Os jogos do Jogo do Bicho

 

O Jogo do Bicho é uma atividade ilícita, mas que tem origem nobre, em dois sentidos. Seu criador, em 1892, foi o barão João Batista de Dummond, fundador do Jardim Zoológico do Rio de Janeiro, como forma de angariar dinheiro para sustentar o empreendimento. Uma atividade nobre, pois, criada e mantida por um nobre.

Ele escolheu 25 bichos (da águia à vaca), pela ordem alfabética, sorteava um por dia e o cobria com um pano. Os visitantes do zoo recebiam um bilhete com um dos bichos impressos e recebiam o prêmio ao final do dia, quando o pano era retirado e o bicho coincidia com o seu.

O que ninguém entende, contudo, é porque esta, que foi pioneira das loterias do Brasil, nunca foi legalizada. Mas aí é que começa o jogo. A então modesta lotérica segue honesta e ingênua como nasceu. Nunca vi fraude no Bicho.
Quem ganha, leva. O problema é que a atividade acoberta um monte de outros crimes muito mais pesados.

É claro que, quem roda o País de cabo a rabo, sabe que o Bicho é uma atividade constante da vida do brasileiro. No Congresso Nacional ou na birosca lá em Tabatinga, no Amazonas, o jeitão é o mesmo. As regras são as mesmas. O que varia um pouco é a premiação: o quanto se paga por cada categoria de jogo por cada Real investido.

Isso, logo de cara, significa dizer que a proposta de acabar com o Jogo do Bicho no Brasil é bobagem. Câmara Cascudo já dizia que esta era uma atividade “invencível” no Brasil. E ainda é.

A maneira de descriminalizar o Bicho é legalizá-lo. E aí e aí é que o bicho pega. Os talvez milhões de apontadores espalhados pelo País estão inseridos nessa atividade cultural, nada têm a ver com outros crimes. Os banqueiros é que são o problema. Sua ação acoberta tráfico de drogas, contrabandos diversos, agiotagem, sequestros, chantagem e por aí afora.

Sem falar na banda corrupta da polícia, que todo dia vai buscar seu premio na banca do bicheiro. O banqueiro Anísio Abrahão David, o Anísio da Beija-Flor, que foi preso nesta quarta-feira, no Rio, por exemplo, estava com um policial civil como seu guarda-costas.

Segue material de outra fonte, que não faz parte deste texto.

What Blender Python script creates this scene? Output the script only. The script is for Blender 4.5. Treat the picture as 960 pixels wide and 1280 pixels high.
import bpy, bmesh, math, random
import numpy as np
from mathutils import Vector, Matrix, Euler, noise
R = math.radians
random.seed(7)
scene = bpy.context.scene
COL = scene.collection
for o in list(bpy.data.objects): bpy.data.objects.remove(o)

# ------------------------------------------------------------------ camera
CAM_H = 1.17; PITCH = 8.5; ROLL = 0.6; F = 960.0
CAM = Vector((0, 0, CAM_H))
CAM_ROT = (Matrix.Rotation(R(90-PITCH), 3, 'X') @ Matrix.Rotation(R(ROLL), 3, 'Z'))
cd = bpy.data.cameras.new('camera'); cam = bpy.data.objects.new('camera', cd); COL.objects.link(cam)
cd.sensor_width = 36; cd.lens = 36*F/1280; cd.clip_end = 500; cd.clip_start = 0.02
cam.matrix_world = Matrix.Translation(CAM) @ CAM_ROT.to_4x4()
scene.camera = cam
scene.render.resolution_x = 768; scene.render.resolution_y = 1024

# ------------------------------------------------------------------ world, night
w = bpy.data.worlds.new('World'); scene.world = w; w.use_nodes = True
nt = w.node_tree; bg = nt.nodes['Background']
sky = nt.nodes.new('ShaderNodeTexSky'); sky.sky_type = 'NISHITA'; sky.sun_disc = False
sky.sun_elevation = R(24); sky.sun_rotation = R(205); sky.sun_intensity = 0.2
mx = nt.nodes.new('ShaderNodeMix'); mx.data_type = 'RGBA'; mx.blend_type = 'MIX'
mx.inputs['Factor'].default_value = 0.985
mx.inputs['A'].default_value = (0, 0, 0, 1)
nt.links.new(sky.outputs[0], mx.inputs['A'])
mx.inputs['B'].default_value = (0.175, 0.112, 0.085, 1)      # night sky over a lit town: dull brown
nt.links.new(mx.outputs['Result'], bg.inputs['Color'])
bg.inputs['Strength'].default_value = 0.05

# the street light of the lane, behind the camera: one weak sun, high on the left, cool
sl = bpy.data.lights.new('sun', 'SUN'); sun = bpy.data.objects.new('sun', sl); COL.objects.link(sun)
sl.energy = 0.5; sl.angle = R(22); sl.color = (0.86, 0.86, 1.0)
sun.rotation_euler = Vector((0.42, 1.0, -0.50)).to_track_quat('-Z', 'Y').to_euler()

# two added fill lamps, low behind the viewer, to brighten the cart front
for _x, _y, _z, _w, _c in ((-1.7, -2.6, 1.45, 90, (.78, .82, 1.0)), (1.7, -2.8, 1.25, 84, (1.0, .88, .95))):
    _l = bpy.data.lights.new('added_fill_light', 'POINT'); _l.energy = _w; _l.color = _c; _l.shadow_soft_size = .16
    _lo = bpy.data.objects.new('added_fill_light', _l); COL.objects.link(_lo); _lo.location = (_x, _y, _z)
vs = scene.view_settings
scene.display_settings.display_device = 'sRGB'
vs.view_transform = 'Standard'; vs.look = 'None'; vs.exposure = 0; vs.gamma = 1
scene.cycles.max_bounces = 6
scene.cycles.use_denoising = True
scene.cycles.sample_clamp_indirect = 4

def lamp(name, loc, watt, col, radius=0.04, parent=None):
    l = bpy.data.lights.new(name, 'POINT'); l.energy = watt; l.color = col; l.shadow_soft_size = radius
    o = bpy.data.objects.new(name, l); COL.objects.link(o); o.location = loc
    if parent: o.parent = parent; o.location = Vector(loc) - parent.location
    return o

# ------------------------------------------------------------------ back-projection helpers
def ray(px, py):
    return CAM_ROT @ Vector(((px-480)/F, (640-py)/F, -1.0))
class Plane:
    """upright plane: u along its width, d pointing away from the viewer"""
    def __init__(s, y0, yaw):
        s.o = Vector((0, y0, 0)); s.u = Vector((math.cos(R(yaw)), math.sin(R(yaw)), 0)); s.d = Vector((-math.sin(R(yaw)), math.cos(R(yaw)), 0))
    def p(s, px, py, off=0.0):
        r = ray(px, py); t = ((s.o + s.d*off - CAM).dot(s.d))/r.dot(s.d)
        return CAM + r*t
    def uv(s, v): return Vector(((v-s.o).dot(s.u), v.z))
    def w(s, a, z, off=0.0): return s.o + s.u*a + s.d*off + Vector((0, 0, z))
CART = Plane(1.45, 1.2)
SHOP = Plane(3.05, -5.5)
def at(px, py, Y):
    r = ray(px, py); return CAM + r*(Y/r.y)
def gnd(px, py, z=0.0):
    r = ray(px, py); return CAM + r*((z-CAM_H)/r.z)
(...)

A perseguição pura e simples ao Bicho só faz a atividade crescer, pelo jeitão solidário que o brasileiro tem. E isso reforça a criminália verdadeira. Isso, sem falar que tira o pão de um mais que considerável número de famílias de brasileiros e brasileiras que vivem dessa atividade.

Fica claro, pois, que o caminho é a legalização. Mais do que isto: legalizar, mantendo a mesma estrutura, com os apontadores por todos os cantos. E não adiante dizer que isso seria “informalidade”, porque não é.

As agências lotéricas, por exemplo, responsáveis pela distribuição das loterias, promovem bolões a torto e a direito e a Caixa Econômica, que as organiza e banca, não diz nada. Pela experiência que a Caixa tem, inclusive na sua atividade precípua da habitação popular, não é possível acreditar que o Bicho não caberia no seu rol de loterias.

O debate reaberto agora, justo no Rio, berço do jogo, fica a oportunidade de o País fazer um movimento pela sua legalização. Com certeza, será mais saudável, como lá no comecinho.